Stijn Fockedey
Bezint eer ge klikt
Op het internet betalen mensen vooral met hun privacy en niet met hun centen. Een Europese hervorming van de privacywetgeving zal dat principe niet veranderen. De burger draagt zelf een zware verantwoordelijkheid.
De 28 lidstaten van de Europese Unie tellen tezamen 503 miljoen inwoners. Er zijn 503 miljoen redenen waarom de Europese Unie zo verbeten timmert aan een bijna allesomvattende hervorming van de privacywetgeving. Onze samenleving is zo gedigitaliseerd dat Europese burgers onvermijdelijk bijna overal een digitaal oliespoor achterlaten. Maar dat ontzegt hen het recht niet om controle te hebben over hoe hun gegevens worden gebruikt. Zeker als het gaat om gevoelige informatie zoals financiële of medische data.
De wetgeving daarover is bijna twintig jaar oud en heeft behoefte aan een hervorming.

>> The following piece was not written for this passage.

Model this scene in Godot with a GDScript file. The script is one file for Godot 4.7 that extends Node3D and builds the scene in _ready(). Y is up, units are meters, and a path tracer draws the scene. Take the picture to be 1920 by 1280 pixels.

Al was het maar omdat Europeanen voor het gros van hun internetdiensten afhankelijk zijn van Amerikaanse bedrijven. Bedrijven als Google en Facebook bieden hun diensten zogoed als gratis aan. Maar ze zijn tegenover hun gebruikers niet transparant genoeg over wat er met hun gegevens gebeurt. Europa kan de privacy-autoriteiten maar beter wapenen tegen het advocaten- en lobbygeweld van zulke technologiegiganten. Al zal de wet de burger nooit helemaal tegen zichzelf kunnen beschermen.
Er is een stuitend gebrek aan datahygiëne. Mensen denken te weinig na voor ze zich ergens registreren. In een ideale wereld vragen ze zich iedere keer af of de service wel betrouwbaar is, en of het wel de moeite waard is er persoonlijke gegevens aan prijs te geven. Die vragen moeten een automatische reflex zijn, zoals we ook onze handen wassen na een toiletbezoek. Zolang dat niet gebeurt, blijft het dweilen met de kraan open.